Este caso que conmovió a Austria revela hasta qué profundidad puede caer el corazón humano.
Sentirse dueño de un paciente anciano e indefenso, experimentar el placer de ser árbitro del destino, era para estas cuatro mujeres un placer mórbido.
¿Tanto puede endurecerse el corazón e insensibilizarse el alma?
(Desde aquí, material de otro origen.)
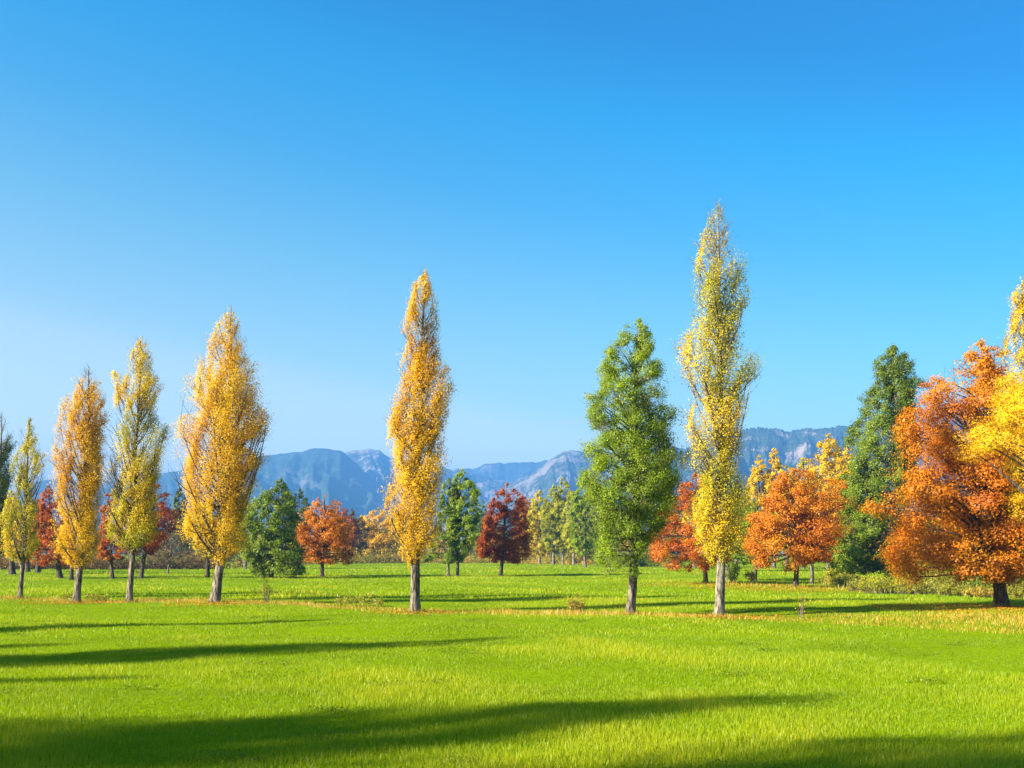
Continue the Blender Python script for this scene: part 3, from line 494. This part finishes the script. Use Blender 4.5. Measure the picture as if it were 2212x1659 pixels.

Parece que sí.
¿Hasta qué punto llegaríamos en ejecutar los dictámenes funestos de nuestro corazón? ¿Nos permitiríamos llegar hasta el punto de odiar a un semejante o de engañar a un cliente en un acuerdo? ¿Nos daríamos el lujo malvado de abandonar a la esposa y a los hijos por alguna linda joven que se cruzara en nuestro camino?
Todo eso proviene del mismo mal, ya sea matar a cuarenta y nueve ancianos en un año o valerse de la candidez de alguien para robarle alguna pertenencia.
Alguien dirá: "Esas mujeres necesitan un nuevo corazón." A eso debemos añadir: Es lo que necesitamos todos: un nuevo corazón. Y sólo Jesucristo puede devolverle al ser humano su sensatez, su justicia, su bondad, su misericordia.
Busquemos en Jesucristo esas virtudes. Las tendremos cuando sometamos nuestra voluntad a la voluntad de Dios, haciendo de su Hijo Jesucristo el Señor y el dueño de nuestra vida.